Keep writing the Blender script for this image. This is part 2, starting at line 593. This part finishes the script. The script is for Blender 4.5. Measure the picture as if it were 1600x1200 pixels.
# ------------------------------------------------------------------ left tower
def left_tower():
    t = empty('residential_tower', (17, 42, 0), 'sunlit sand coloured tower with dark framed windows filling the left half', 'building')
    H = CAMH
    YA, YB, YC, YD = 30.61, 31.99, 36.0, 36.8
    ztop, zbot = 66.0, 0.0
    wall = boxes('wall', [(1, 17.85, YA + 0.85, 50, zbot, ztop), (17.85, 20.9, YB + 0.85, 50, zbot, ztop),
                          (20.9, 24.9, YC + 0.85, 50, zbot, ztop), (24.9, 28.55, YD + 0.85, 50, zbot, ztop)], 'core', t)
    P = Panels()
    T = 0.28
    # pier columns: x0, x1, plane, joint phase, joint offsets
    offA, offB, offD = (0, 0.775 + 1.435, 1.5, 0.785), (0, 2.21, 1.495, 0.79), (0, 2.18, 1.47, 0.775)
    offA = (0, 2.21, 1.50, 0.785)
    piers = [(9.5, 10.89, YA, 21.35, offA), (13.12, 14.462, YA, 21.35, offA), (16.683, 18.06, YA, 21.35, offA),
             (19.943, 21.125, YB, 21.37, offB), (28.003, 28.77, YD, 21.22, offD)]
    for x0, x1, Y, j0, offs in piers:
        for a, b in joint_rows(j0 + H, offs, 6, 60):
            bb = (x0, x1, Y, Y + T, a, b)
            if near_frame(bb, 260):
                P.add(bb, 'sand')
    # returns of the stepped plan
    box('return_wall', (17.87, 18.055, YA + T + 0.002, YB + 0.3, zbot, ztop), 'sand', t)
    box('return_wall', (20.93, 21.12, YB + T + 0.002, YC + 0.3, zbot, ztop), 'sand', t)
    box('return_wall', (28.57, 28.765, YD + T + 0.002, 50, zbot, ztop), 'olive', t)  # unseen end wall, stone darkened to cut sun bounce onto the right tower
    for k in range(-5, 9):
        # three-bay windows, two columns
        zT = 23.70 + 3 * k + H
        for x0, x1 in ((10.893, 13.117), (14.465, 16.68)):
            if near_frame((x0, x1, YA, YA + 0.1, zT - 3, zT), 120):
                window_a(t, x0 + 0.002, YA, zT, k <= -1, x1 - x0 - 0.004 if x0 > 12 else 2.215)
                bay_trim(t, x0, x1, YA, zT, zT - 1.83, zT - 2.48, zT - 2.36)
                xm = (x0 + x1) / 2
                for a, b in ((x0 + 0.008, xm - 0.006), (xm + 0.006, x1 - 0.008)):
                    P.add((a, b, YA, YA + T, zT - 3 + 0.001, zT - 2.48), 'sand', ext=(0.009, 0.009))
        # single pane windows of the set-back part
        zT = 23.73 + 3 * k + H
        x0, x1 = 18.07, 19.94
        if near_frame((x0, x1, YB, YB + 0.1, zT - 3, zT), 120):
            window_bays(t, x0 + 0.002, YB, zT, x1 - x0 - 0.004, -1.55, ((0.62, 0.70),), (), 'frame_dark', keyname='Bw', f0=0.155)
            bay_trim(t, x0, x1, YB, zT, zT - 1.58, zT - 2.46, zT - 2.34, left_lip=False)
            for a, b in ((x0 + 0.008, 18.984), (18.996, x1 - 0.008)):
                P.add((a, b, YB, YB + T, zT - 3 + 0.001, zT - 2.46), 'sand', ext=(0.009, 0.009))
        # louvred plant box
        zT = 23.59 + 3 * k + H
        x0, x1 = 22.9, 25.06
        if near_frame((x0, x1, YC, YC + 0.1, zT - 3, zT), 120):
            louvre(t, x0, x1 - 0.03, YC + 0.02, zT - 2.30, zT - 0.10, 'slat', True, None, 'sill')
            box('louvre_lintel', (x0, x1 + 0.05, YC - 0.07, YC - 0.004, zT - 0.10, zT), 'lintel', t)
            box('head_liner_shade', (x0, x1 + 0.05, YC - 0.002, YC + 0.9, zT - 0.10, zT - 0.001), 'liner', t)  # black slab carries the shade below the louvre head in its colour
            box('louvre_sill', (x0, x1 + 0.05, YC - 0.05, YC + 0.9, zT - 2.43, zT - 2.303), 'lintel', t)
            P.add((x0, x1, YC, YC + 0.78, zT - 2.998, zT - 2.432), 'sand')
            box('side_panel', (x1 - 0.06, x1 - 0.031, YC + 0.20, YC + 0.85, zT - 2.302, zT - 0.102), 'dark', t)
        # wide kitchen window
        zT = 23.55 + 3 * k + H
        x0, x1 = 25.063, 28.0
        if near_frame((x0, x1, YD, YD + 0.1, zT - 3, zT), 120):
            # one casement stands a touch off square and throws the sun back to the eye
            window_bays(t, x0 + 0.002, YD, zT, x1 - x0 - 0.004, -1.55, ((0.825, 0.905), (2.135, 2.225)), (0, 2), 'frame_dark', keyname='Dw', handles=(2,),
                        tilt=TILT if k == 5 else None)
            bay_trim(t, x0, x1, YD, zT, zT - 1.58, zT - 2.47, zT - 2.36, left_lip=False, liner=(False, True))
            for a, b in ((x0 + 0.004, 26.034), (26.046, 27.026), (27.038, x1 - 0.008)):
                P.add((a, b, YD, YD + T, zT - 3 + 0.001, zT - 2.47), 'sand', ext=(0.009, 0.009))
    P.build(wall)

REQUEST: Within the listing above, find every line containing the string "part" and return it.

FINAL RESULT:
Keep writing the Blender script for this image. This is part 2, starting at line 593. This part finishes the script. The script is for Blender 4.5. Measure the picture as if it were 1600x1200 pixels.
        # single pane windows of the set-back part